Fig. 1 Tests to identify common mode errors. Schematic depiction of the standard four-wire resistance measurement setup (a), its modification for the simplified test (b), and connection for the thorough test (c). When the purpose of the thorough test is to check a measuring instrument, without testing a complex wiring, the resistance under test can be replaced by a shortcut.

However, this simplified test yields information relevant only to the particular experimental conditions (particular load, specific temperature, etc.), but it does not necessarily reveal possible system weaknesses in all cases where the setup can be used. For example, it can be insufficient for systems where the resistance of current paths (i.e. resistance of current leads or contact resistances) vary significantly due to temperature changes. This simple test can also be conditionally ineffective when using so-called differential current sources. Differential current sources drive the load "symmetrically", i.e. voltage on their outputs I_A and I_B is of the same absolute value but of the opposite polarity. Thus, if both current branches have equal resistances, the common mode voltage is zero, and so the common mode error is also zero in this specific case. However, when this balance is broken, e.g. by different contact resistances, potentials of voltage signals sensed on the test resistance move towards the potential of the output connected with the branch of lower resistance, which results in a creation of the common mode voltage. This causes corresponding common mode error that increases with imbalance increase.

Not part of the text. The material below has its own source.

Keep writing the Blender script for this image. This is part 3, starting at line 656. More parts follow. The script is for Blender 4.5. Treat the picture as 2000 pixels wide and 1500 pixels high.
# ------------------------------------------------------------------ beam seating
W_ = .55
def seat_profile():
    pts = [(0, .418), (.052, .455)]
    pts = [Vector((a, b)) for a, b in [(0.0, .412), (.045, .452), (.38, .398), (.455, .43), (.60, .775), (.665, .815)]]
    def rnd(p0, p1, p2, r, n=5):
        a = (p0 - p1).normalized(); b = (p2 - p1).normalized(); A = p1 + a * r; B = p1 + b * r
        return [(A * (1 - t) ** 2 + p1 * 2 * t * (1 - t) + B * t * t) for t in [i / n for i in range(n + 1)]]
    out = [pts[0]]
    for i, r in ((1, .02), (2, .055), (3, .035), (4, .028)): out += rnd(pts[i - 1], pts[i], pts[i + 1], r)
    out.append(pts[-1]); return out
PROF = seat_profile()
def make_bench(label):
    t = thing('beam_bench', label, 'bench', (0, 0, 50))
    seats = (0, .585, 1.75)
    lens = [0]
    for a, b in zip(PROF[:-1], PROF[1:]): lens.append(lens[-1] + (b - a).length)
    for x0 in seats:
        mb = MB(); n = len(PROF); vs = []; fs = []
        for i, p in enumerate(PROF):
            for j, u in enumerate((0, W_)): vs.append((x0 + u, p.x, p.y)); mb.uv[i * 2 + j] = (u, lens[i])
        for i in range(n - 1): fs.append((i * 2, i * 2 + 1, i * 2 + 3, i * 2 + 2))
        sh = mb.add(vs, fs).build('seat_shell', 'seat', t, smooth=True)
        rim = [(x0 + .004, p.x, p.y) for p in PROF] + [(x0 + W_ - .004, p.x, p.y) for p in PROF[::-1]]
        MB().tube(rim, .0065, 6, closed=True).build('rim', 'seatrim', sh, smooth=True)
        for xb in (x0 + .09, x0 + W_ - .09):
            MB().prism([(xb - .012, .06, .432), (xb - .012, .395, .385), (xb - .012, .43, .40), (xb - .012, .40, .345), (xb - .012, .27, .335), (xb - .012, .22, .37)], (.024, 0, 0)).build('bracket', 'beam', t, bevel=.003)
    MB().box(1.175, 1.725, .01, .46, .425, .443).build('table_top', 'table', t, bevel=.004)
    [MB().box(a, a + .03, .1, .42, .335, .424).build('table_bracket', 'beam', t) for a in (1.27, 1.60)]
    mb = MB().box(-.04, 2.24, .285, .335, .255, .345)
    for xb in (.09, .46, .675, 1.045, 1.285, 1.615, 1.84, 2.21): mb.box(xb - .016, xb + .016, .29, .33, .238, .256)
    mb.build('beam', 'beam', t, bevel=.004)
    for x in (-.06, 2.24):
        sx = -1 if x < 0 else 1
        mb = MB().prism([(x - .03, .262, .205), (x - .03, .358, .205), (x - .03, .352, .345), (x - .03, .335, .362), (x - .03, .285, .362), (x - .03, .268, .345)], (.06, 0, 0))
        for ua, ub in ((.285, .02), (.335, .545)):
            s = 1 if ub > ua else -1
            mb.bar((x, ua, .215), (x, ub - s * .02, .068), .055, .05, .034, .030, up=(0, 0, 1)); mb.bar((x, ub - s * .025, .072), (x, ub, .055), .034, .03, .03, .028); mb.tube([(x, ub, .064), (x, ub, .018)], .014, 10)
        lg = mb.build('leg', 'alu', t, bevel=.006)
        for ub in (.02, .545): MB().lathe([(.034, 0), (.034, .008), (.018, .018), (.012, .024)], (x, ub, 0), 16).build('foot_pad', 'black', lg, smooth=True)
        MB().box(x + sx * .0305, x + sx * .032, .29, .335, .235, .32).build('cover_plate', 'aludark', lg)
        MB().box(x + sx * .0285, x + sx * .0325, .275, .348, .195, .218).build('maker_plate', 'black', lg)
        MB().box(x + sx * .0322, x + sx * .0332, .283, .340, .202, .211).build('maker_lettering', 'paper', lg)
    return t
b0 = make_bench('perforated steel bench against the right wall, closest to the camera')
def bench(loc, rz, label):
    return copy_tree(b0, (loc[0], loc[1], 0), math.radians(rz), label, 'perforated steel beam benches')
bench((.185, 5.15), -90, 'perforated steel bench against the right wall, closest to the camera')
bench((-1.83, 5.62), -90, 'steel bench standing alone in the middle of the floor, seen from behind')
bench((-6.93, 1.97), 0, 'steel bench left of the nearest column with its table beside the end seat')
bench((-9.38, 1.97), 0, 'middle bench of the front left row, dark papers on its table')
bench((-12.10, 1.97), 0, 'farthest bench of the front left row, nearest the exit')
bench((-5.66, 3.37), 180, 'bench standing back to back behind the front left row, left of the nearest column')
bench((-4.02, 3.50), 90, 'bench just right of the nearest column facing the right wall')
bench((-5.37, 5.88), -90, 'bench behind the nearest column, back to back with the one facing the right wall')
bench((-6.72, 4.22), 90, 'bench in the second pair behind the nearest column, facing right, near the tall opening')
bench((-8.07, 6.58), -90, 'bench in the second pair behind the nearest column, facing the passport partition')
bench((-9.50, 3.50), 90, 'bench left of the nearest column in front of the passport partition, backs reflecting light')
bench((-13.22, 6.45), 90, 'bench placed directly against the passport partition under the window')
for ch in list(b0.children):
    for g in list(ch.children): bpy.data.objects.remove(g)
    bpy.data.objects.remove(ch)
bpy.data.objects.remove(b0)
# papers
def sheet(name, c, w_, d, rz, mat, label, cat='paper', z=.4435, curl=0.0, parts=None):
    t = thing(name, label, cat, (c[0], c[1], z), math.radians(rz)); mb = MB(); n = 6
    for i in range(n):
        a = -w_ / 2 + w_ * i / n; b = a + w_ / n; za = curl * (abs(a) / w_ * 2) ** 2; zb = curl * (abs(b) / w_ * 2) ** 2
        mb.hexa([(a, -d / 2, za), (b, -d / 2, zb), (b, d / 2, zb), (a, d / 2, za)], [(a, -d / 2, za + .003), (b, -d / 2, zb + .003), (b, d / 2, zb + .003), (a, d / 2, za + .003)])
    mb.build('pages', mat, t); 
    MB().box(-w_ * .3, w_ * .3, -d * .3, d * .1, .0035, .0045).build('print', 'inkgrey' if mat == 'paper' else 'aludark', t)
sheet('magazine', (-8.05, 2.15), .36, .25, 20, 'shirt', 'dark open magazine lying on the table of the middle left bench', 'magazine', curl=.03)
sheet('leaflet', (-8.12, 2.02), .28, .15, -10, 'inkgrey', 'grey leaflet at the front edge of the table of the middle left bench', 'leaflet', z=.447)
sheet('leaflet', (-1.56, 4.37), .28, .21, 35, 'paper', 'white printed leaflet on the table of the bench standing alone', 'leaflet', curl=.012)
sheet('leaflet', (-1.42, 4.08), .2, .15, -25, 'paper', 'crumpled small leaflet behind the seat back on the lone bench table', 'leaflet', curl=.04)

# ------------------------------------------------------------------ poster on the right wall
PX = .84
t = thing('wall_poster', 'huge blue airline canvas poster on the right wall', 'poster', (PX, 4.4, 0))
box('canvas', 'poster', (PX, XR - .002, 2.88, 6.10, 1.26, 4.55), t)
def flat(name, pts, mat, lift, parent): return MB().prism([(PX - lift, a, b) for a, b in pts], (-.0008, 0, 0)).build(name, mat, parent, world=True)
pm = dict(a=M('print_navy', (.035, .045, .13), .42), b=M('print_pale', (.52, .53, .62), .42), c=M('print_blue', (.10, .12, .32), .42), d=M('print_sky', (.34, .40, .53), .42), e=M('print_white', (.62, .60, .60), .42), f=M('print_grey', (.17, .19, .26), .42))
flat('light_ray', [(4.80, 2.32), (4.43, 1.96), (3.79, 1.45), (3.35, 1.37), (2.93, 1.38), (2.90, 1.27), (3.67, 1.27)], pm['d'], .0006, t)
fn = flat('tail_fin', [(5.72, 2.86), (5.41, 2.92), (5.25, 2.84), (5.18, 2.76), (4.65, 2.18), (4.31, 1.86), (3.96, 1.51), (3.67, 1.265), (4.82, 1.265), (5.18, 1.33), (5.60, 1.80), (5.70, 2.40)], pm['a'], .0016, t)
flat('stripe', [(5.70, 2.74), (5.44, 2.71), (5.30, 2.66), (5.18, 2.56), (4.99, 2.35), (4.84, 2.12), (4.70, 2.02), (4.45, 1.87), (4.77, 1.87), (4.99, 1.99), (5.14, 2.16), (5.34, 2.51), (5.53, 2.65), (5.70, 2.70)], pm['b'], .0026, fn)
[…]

A thorough test can be performed using the connection shown in Fig. 1c., containing resistors that can be used to change the resistance of the electric current path by means of the switches S_A and S_B. Resistances (R_A and R_B) of these resistors should be comparable to resistances of current paths in a real experiment and should not be less than the estimated maximum resistance change of the current path that may occur in (different) experiments. Detailed inspection shall be performed by measuring all combinations possible to be created by the switches S_A and S_B. A properly measuring system must unconditionally provide a value of 0 Ω for any of these combinations. Fig. 2 shows examples (for two different types of utilized current sources) how the results of the test can look like if R_A = R_B = 10 Ω, and the CMR of the voltage sensing unit is 100 dB.

Fig. 2 Possible common mode errors in resistance measurement utilizing a single-ended (a) and a differential (b) current source. A settling time of an instrument/setup is represented by intervals between steady readings.

Results of the test as shown in Fig. 2 can be estimated for different CMR of an instrument*) using the table below if R_A = R_B = 10 Ω. Note that the higher the resistance values R_A and R_B, the higher the common mode errors.

CMR [dB]	80	90	100	110	120	130	140
ΔRS-E [µΩ]	1000	316	100	31.6	10	3.16	1
ΔRDIF [µΩ]	500	158	50	15.8	5	1.58	0.5

*) The CMR depends on frequency and instrument settings. For instance, the CMR of a lock-in amplifier is less for AC coupling than for DC one. Manufacturers usually specify the CMR for DC coupling.